The crazy nights of Zapala, December 2nd

This is what happens when one moves far away while knowing that a front will pass in the afternoon. Bruce Cooper replayed precisely the same script as two years ago, the cloud cover over Bariloche at the end of the afternoon being, as foreseen, about 7/8 with heavy rain, Chapelco airport being closed by rain and they were 250km away with winds reaching 160 km/h, gusting 180 km/h, 45° headwind component. Flying 250km in these conditions with only three hours of light and no possible alternate runway was effectively a risk not to take, so they safely landed out at Zapala airport. The pilots suffered a lot to get the glider to the parking area using the engine, which lacked any tie-down facility, so with just a rope between the tow hook and a tree, the glider remained free to move into the wind like a boat, the wings remaining free. Luckily, no big damage. The storm was so violent that our friends didn't close their eyes during the night, everything was shaking in the hotel!

The following day the return was simpler, with a full day available and 160 km/h of wind that had turned to the northwest, i.e. 45° tailwind component.
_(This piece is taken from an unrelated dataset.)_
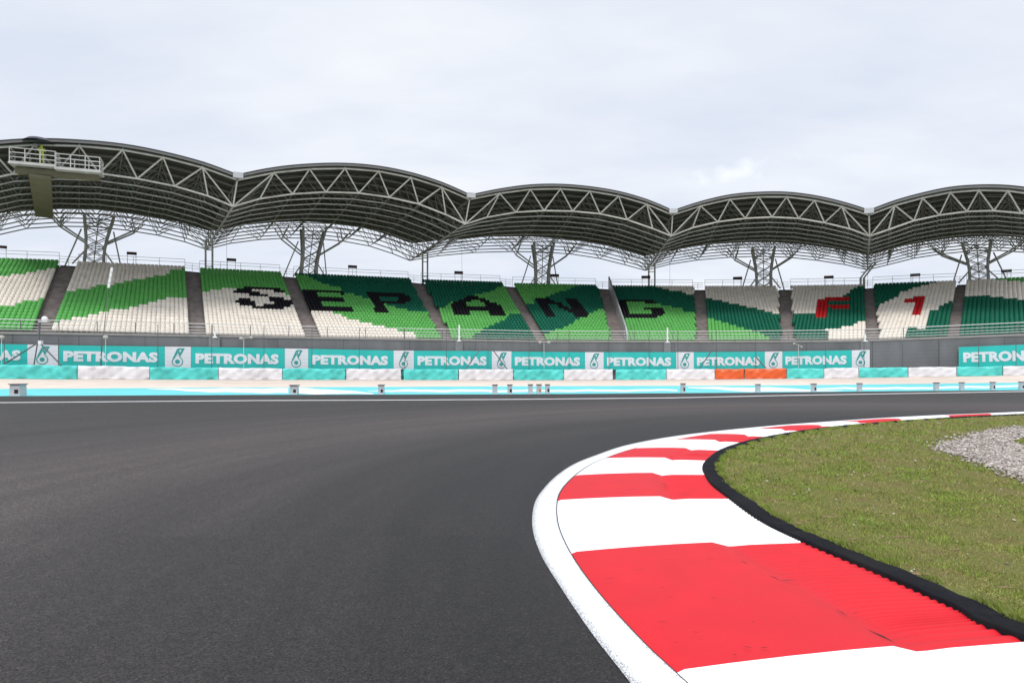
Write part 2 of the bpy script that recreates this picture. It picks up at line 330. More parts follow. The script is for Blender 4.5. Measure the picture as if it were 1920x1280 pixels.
# ---- kerb
def cr(pts, n=8):                         # catmull-rom through (s,x,y) rows
    p = np.array(pts, float); o = []
    for i in range(len(p) - 1):
        p0 = p[max(i - 1, 0)]; p1 = p[i]; p2 = p[i + 1]; p3 = p[min(i + 2, len(p) - 1)]
        for t in np.arange(n) / n:
            q = .5 * ((2 * p1) + (-p0 + p2) * t + (2 * p0 - 5 * p1 + 4 * p2 - p3) * t * t + (-p0 + 3 * p1 - 3 * p2 + p3) * t ** 3)
            q[0] = p1[0] + (p2[0] - p1[0]) * t; o.append(q)
    o.append(p[-1]); return np.array(o)
def gp(s, x, y): g = G(x, y); return (s, g.x, g.y)
inner = [(-2, 2.7, -.6), (-1, 1.48, 1.25), (-.7, 1.24, 1.85), (-.35, 1.0, 2.62)] + [gp(*t) for t in [(0, 1270, 1260), (.27, 1200, 1194), (.62, 1120, 1105), (1, 1072, 1037), (1.5, 1048, 982), (2, 1046, 939), (2.5, 1056, 915), (3, 1078, 892), (3.5, 1103, 874), (4, 1132, 860), (5, 1188, 841), (6, 1262, 825), (7, 1330, 814), (8, 1405, 805.5), (9, 1478, 798), (10, 1555, 792), (11, 1650, 785.5), (12, 1760, 779.5), (13, 1850, 775.8), (14, 1950, 772), (16, 2250, 764)]]
outer = [(-2, 4.9, .2), (-1, 3.62, 1.85)] + [gp(*t) for t in [(0, 1920, 1209), (.33, 1784, 1146), (.66, 1640, 1080), (1, 1503, 1021), (1.6, 1425, 982), (2, 1365, 938), (2.5, 1333, 912), (3, 1321, 893), (3.5, 1317, 880), (4, 1326, 866), (5, 1352, 847), (6, 1395, 832), (7, 1442, 821.5), (8, 1508, 810), (9, 1575, 801.5), (10, 1642, 795.3), (11, 1712, 789.8), (12, 1792, 784.5), (13, 1864, 781), (14, 1960, 777), (16, 2260, 768)]]
ci = cr(inner); cu = cr(outer)
def at(c, s): return np.array([np.interp(s, c[:, 0], c[:, 1]), np.interp(s, c[:, 0], c[:, 2])])
Wp = [0, .02, .15, .3, .45, .56, .60, .63, .655, .67, .70, .76, .82, .88, .94, .985, 1.0]
def kz(s, w):
    if w <= .60: return .014 + .036 * math.sin(w / .60 * math.pi / 2) if w > .02 else (.0 if w == 0 else .014)
    if w < .67: return .05 + (.012 - .05) * (w - .60) / .07
    rib = .5 - .5 * math.cos(2 * math.pi * s * 29); rib = rib ** .6
    e = min(1, (w - .67) / .05)
    return .012 + .017 * rib * e
ss = np.concatenate([np.arange(-2 * 60, -30) / 60.0, np.arange(-100, 4 * 200) / 200.0, np.arange(4 * 60, 16 * 60 + 1) / 60.0])
kerbmats = [mat('kerb_red', (.55, .0065, .0145), .6, .05, 3, .12, 60, spec=.3, dirt=(.50, .007, .014), dscale=1.3, damt=.6), mat('kerb_white', (.86, .86, .86), .6, .03, 3, .10, 60, dirt=(.78, .78, .78), dscale=1.5, damt=.5)]
vs = []; fs = []; mi = []
for s in ss:
    a = at(ci, s); c = at(cu, s)
    for w_ in Wp:
        q = a + (c - a) * w_; vs.append((q[0], q[1], kz(s, w_)))
nw = len(Wp)
for i in range(len(ss) - 1):
    col = 0 if int(math.floor(ss[i] + 1e-6)) % 2 == 0 else 1
    for k in range(nw - 1): fs.append((i * nw + k, i * nw + k + 1, (i + 1) * nw + k + 1, (i + 1) * nw + k)); mi.append(col)
kerb = npmesh('kerb', vs, fs, kerbmats, None, mi, True); tag(kerb, kind='structure')
# hairline cracks along the kerb, dark grooves let into the paint
bb = MB()
for (x0, y0, x1, y1, ww) in [(1440, 1078, 1462, 1088, .008), (1388, 1051, 1402, 1058, .008), (1566, 1142, 1590, 1156, .007), (1596, 1150, 1612, 1148, .004), (1264, 1205, 1272, 1205, .004), (1298, 1185, 1312, 1186, .004), (1180, 1068, 1215, 1067, .003), (1236, 1102, 1250, 1102, .004), (1330, 1120, 1346, 1121, .004), (1372, 1228, 1384, 1228, .005), (1095, 908, 1120, 907, .006), (1236, 905, 1256, 912, .014), (1170, 918, 1200, 917, .006), (1270, 925, 1300, 924, .008), (1375, 1042, 1425, 1062, .010), (1465, 1088, 1512, 1122, .014), (1625, 1180, 1680, 1206, .012), (1456, 1089, 1500, 1087, .008), (1390, 1212, 1412, 1215, .006), (1424, 1215, 1442, 1214, .006), (1408, 1166, 1416, 1166, .005), (1230, 1167, 1252, 1166, .005), (1250, 1120, 1262, 1119, .004), (1130, 1085, 1160, 1084, .004), (1320, 1047, 1340, 1048, .004)]:
    a = G(x0, y0, .046); c = G(x1, y1, .046)
    if x0 in (1375, 1465, 1625): a = G(x0, y0, .022); c = G(x1, y1, .022)
    d = (c - a).normalized(); nn = Vector((-d.y, d.x, 0)) * ww * .5; mpt = (a + c) / 2 + nn * .8
    up = Vector((0, 0, .004)); bb.add([a + up, mpt - nn * 1.4 + up, c + up, mpt + nn * 1.4 + up], [(0, 1, 2, 3)])
M['crack'] = mat('crack_dark_red', (.05, .004, .005), .9, .1, 5)  # near-black red colour of the hairline cracks
tag(bb.build('kerb_crack', M['crack']), kind='structure')
# ---- white edge line with worn borders
def line_mat():
    m = bpy.data.materials.new('edge_line_paint'); m.use_nodes = True; t = m.node_tree; b = t.nodes['Principled BSDF']; b.inputs['Roughness'].default_value = .6
    at_ = t.nodes.new('ShaderNodeAttribute'); at_.attribute_name = 'across'
    tc = t.nodes.new('ShaderNodeTexCoord'); n = t.nodes.new('ShaderNodeTexVoronoi'); n.inputs['Scale'].default_value = 115; t.links.new(tc.outputs['Object'], n.inputs[0])
    n2 = t.nodes.new('ShaderNodeTexNoise'); n2.inputs['Scale'].default_value = 170; n2.inputs['Detail'].default_value = 4; t.links.new(tc.outputs['Object'], n2.inputs[0])
    rp = t.nodes.new('ShaderNodeValToRGB'); t.links.new(at_.outputs['Fac'], rp.inputs[0]); el = rp.color_ramp.elements
    el[0].position = 0; el[0].color = (.56,) * 3 + (1,); el[1].position = 1; el[1].color = (.50,) * 3 + (1,)
    for p, v in ((.08, .515), (.20, .44), (.36, .29), (.78, .24), (.92, .42)): q = el.new(p); q.color = (v, v, v, 1)
    c = t.nodes.new('ShaderNodeMath'); c.operation = 'SUBTRACT'; t.links.new(n2.outputs[0], c.inputs[0]); t.links.new(rp.outputs[0], c.inputs[1])
    c2 = t.nodes.new('ShaderNodeMapRange'); t.links.new(c.outputs[0], c2.inputs[0]); c2.inputs[1].default_value = -.10; c2.inputs[2].default_value = .07
    x = t.nodes.new('ShaderNodeMix'); x.data_type = 'RGBA'; t.links.new(c2.outputs[0], x.inputs[0]); x.inputs[6].default_value = (.16, .155, .155, 1); x.inputs[7].default_value = (.74, .74, .74, 1)
    t.links.new(x.outputs[2], b.inputs['Base Color'])
    bp = t.nodes.new('ShaderNodeBump'); bp.inputs['Strength'].default_value = .5; bp.inputs['Distance'].default_value = .005; t.links.new(n.outputs['Distance'], bp.inputs['Height']); t.links.new(bp.outputs[0], b.inputs['Normal'])
    return m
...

On the ground at home at 13h LOC then rain starts at 15h, just after having put back the covers. Oops! In this country the northwest wind doesn't bring anything good, contrary to south Europe.

And now?

I shall likely re-launch an expedition but first the most difficult part has to be done: it is necessary to rebuild a complete logistics from a blank sheet of paper. There are two options: either entering Argentina via the port of Zarate, 100 km NW of Buenos Aires on the Rio Parana, or entering via Chile before crossing to Argentina in flight, under a different customs system. In any case both options take about three weeks more than via Buenos Aires and it is therefore necessary to leave Europe latest at mid September for flying the first week of November, the costs not being significantly different.
For those interested, there is space in my container, located at Valbrembo (LILV).